La tecnologia ha avvicinato sempre di più i due punti estremi che nel giornalismo sono contrassegnati nel passaggio dall’avvenimento alla divulgazione: l’apparato di linotypisti (quelli che secondo Lucio Dalla passano la notte insieme ai pessimisti, ai cattivi pensieri e ai gatti neri), stenografi, correttori di bozze, trasportatori ed edicolanti ha caratterizzato per cento anni il mondo attorno ai redattori per consegnare ai lettori il loro “prodotto”, come si finì per chiamarlo con scandalo dei puristi dell’intelletto della stampa. Ed è stato il riscatto delle piccole realtà provinciali, perché improvvisamente si risparmiavano risorse cospicue e si gareggiava più leggeri per proporre più punti di vista: i giornalisti si sono trovati a fare tutto da soli e via etere hanno raggiunto gli ascoltatori senza grandi intermediari, se si eccettua Giorgio Farina, a Sulmona (e non sappiamo quanti altri con identica bravura e professionalità altrove), re dei ponti-radio e Tarzan dei tralicci a tutte le ore del giorno e della notte.

Dal 1976 ai primi anni Ottanta è stata una apoteosi del giornalismo a poco prezzo e talvolta di qualità non effimera. Un popolo sulmonese, abituato a partecipare in massa e con convinzione alle notti dei risultati elettorali e a commentare fino all’ultima preferenza, cioè un popolo reattivo sui temi civici più di città imbalsamate come L’Aquila e Pescara, si è trovato a portata di orecchio uno strumento semplice e quasi gratuito come la radiolina a transistor, oppure, male che andasse (per zone imperversate da montagne e dirupi, guarda caso come l’Appennino abruzzese) con le radio a onde ultra-corte o a modulazione di frequenza.

Il fenomeno del collegamento continuo, della partecipazione coinvolgente si è intensificato con la diffusione del web, perché i costi si sono ridotti quasi a zero e con essi si sono quasi annientati i tempi della produzione del giornalismo, che è ormai quasi una riflessione lampo, da consumare con i primi (che sono anche gli ultimi) commenti alla notizia.
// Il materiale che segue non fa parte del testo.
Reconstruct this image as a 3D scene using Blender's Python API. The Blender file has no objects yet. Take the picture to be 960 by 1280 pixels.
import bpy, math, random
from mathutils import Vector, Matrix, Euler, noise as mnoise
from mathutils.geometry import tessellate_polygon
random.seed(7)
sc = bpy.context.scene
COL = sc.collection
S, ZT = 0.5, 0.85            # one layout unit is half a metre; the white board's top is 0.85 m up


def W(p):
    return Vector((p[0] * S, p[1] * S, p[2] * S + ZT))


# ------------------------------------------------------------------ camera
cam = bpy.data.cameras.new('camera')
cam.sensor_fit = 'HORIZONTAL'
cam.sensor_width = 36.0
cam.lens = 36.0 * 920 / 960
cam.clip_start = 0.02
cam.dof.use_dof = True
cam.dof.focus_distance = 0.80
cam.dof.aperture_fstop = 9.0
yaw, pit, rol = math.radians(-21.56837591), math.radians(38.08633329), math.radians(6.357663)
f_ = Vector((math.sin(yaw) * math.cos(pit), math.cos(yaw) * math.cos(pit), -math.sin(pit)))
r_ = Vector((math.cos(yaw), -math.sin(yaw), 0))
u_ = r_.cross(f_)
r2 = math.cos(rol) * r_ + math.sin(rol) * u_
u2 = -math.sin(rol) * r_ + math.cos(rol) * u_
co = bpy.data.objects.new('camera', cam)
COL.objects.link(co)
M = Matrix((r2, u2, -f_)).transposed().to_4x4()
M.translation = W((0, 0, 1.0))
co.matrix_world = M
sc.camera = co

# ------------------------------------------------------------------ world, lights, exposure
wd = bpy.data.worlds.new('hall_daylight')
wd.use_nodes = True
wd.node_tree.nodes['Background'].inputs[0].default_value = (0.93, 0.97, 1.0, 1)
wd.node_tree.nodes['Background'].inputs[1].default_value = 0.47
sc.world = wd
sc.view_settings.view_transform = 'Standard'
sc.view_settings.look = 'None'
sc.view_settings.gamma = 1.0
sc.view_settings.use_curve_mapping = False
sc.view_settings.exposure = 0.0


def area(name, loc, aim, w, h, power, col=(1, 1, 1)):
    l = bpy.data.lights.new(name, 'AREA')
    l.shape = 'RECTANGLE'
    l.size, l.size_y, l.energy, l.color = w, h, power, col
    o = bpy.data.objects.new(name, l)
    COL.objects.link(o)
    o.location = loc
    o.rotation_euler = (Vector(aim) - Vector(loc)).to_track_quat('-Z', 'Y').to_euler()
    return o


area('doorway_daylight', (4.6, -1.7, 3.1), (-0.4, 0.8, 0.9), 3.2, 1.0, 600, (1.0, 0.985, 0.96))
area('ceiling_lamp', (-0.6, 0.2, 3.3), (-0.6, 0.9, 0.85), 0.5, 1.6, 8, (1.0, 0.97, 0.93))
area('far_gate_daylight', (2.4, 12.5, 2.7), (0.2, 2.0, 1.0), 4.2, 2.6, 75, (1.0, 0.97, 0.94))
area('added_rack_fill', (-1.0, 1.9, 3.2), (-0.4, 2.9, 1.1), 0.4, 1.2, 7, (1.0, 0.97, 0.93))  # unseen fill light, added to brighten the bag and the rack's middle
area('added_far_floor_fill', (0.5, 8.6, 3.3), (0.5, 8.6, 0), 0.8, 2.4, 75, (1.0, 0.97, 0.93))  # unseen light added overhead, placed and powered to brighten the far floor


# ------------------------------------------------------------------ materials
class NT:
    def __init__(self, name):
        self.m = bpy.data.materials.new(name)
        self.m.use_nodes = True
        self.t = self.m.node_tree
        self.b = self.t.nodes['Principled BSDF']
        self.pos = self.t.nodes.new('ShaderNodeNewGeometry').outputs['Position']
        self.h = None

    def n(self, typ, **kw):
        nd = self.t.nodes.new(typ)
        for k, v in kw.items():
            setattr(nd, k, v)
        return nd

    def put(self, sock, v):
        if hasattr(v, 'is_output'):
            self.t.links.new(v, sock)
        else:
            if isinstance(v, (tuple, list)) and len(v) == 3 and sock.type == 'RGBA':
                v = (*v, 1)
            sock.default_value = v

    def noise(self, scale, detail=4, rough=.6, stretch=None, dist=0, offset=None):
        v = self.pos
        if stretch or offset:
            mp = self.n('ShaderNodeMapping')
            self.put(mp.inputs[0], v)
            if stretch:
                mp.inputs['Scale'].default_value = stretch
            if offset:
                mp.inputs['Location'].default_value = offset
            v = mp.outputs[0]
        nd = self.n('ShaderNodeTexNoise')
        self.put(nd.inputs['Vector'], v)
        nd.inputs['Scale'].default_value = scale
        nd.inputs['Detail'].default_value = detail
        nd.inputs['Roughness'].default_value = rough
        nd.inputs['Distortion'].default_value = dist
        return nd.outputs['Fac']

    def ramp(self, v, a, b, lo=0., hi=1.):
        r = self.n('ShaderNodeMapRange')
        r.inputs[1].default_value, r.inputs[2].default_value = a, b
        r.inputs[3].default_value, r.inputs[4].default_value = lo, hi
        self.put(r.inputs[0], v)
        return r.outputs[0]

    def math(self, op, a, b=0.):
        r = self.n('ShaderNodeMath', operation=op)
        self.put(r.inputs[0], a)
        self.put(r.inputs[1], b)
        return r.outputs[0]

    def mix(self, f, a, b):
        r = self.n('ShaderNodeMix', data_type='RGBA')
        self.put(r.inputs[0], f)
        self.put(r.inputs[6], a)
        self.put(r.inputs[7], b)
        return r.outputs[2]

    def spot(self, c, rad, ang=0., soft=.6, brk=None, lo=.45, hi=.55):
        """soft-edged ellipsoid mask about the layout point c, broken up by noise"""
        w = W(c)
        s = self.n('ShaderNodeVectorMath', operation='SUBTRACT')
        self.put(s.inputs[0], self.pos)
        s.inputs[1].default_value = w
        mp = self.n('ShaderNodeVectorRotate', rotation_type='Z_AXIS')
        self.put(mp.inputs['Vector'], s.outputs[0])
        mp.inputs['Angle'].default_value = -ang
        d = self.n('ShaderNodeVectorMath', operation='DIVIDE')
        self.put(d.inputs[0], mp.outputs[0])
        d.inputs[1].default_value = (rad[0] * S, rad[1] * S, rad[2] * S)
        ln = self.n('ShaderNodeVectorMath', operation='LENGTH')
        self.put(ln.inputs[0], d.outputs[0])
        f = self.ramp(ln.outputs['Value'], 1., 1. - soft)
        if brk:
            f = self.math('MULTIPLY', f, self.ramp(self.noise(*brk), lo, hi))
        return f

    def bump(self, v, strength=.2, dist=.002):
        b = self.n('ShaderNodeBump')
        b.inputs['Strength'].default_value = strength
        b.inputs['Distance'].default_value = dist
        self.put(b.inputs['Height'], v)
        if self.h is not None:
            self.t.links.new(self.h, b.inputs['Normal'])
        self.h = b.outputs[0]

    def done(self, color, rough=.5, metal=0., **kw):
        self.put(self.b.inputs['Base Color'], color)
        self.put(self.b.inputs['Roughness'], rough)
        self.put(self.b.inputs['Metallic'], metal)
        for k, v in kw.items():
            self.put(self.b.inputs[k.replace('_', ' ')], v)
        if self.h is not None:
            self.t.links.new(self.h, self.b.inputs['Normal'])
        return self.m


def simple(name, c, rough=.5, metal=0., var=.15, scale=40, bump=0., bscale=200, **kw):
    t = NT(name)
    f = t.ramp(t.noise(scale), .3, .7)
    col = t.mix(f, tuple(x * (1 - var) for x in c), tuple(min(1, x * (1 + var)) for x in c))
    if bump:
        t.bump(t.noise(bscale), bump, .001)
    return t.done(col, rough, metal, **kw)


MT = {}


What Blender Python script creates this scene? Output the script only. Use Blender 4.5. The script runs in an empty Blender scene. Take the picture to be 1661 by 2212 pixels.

E’ un bene questa rotativa sempre accesa?

E’ un bene che le notizie non necessitino di correttori di bozze perché il tempo che impiega un correttore a fare il suo mestiere (con la “Disfida di Barletta”, che è il modello dei segni convenzionali per le correzioni) è più lungo di quello che impiega una notizia a scomparire dalle primizie?

Certo che no, perché il giornalismo è molto di più della fulminea trasmissione delle ultime novità: il giornalismo dovrebbe essere il frutto del cervello e non della bocca soltanto. Non è solo l’”urlo delle caverne” come lo descrive (insieme alle altre sue forme: “iota del Partenone”; “ansia della sera, trionfo del mattino”) la prefazione in rima di una pregevole “Enciclopedia del giornalismo” conservata nella Biblioteca Comunale e chissà da quale coltre di polvere ricoperta dall’ultima volta che Mario Marcone ce la mostrò.

Il giornalismo è, come conclude proprio quell’ode, la conquista dell’autonomia del giudizio e del pluralismo delle fonti (“tu sei la libertà”). E così i linotypisti non dovranno essere più pessimisti (se non per conservare la rima di Lucio Dalla) perché il tempo della produzione di un articolo non è detto che sia tempo sprecato: serve a correggerlo delle mille imprecisioni su come il fatto è stato percepito e serve a scolpirlo su una materia che non sia solo l’etere o i megabyte, affinchè si tramandi e possa sperare di diventare Storia.